Le service pour monsieur le prince de Condé à Saint-Denis fut très magnifique ; je ne me rappelle plus en quoi on dérogea aux usages, mais il y eut quelque chose de très marqué, en ce genre, pour honorer plus royalement sa mémoire. Le roi Louis XVIII affectait de lui rendre plus qu’il n’était dû à son rang, selon l’étiquette de la Cour de France, peut-être pour marquer encore plus la sévère désobligeance avec laquelle il l’imposait à monsieur le duc d’Orléans.

Je me souviens que cet enterrement fut une grande affaire à la Cour. Pendant ce temps, le public et le ministère se préoccupaient du discours. Le pas était glissant ; il s’agissait du général des émigrés. Il était difficile d’aborder ce sujet de manière à satisfaire les uns et les autres ; car, si les uns étaient au pouvoir, les autres c’était le pays.

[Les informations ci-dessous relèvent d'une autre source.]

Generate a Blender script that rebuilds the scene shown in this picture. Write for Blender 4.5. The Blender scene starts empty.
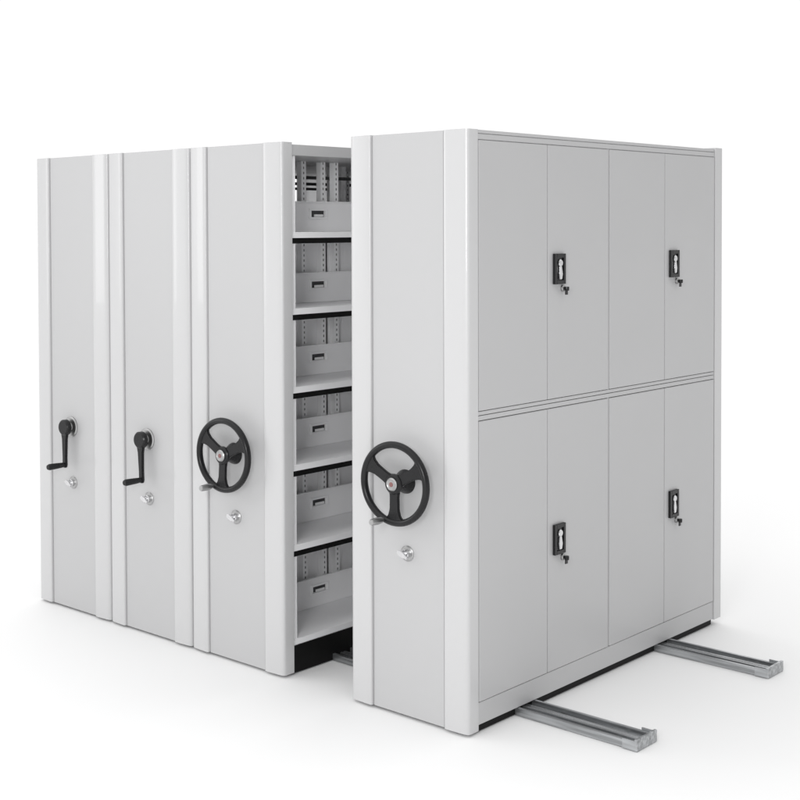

L’abbé Frayssinous, chargé de l’oraison funèbre, s’en tira habilement. Je me rappelle entre autres une phrase qui eut grand succès. En parlant des deux camps français opposés l’un à l’autre, il dit : « La gloire était partout, le bonheur nulle part ». En résultat, le discours ne déplut absolument à aucun parti ; c’était le mieux qu’on en pût espérer.